Tandem
$24.95
Review: David Hill*
Tandem have brought out a number of accessible, adventurous anthologies recently. You've probably heard about this one; the PR wheels have been whirring.
Thirteen stories, each about 5000 words, mark three days of motel arrivals, occupations and departures in a carefully undisguised small Taranaki town.
The Irish had the idea first, but the Irish are like that.
Thirteen big-league New Zealand writers (Anderson and Chidgey through O'Sullivan and McCauley to Quigley and Smither) contribute. There are no Maori participants. There's a good age and gender balance. It's pleasing to see a writer for young adults included, in Tessa Duder. Oh, and you're not told who wrote which story.
What an intriguing prospect for a reader. What a terrifying prospect for a reviewer. You might end up praising ... him. Or even offending ... her.
The hotel is run by mein hosts Clarry and Betty, with unreliable help from mine staff Laura and Lisa. Quite a few of the writers choose to ignore them.
Visitors mosey into the little town, bringing frayed lives with them. Some are Aucklanders: you can smell them a mile off. Some are splendidly vile. A disproportionate number are coming back for a Significant Look.
There's an armed hold-up, a disarming break-up, a number of stuff-ups.
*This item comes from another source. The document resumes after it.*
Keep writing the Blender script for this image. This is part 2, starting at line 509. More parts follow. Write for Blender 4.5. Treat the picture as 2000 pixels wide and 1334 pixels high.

The Water Tower gets mentioned; so does the Elvis Presley Memorial Collection - by different names. It rains a lot (in some stories only). Yes, carefully undisguised. RHM doesn't get mentioned much until the last story - and whoever wrote this one is good.
Identifying the authors? It's a bit like wandering into an art gallery, glimpsing something familiar, and realising, of course, that's an El Greco. I'm pretty sure I picked McCauley's rogue male; Smither's darting analogies; Owen Marshall's generosity and gravity; the sad stoicism of Maurice Gee's old people; the narrative strength of Barbara Anderson.
A few are el cheapo rather than El Greco. Some condescend too much to their setting. Sorry, guys/gals, but the silly death from the water tower, and the business tycoon with secrets don't make it.
Most, however, are successes in their own write. There's a poignant little one about a birth mother meeting her middle-aged, ordinary son, and a wise, wry narrative of a fractured family and how the town patches them up.
The range of styles and narrators is sometimes stimulating, sometimes jolting. On a few occasions it's like passing from one room to another and not noticing the step down. Some characters appear, then vanish for ever.
But there's overall coherence as well as individual competence: all credit to Gordon McLauchlan for this. Now let's have a similar collection with a big-city ambience. Curnow's Cafe, maybe?
* David Hill lives in a different Taranaki town.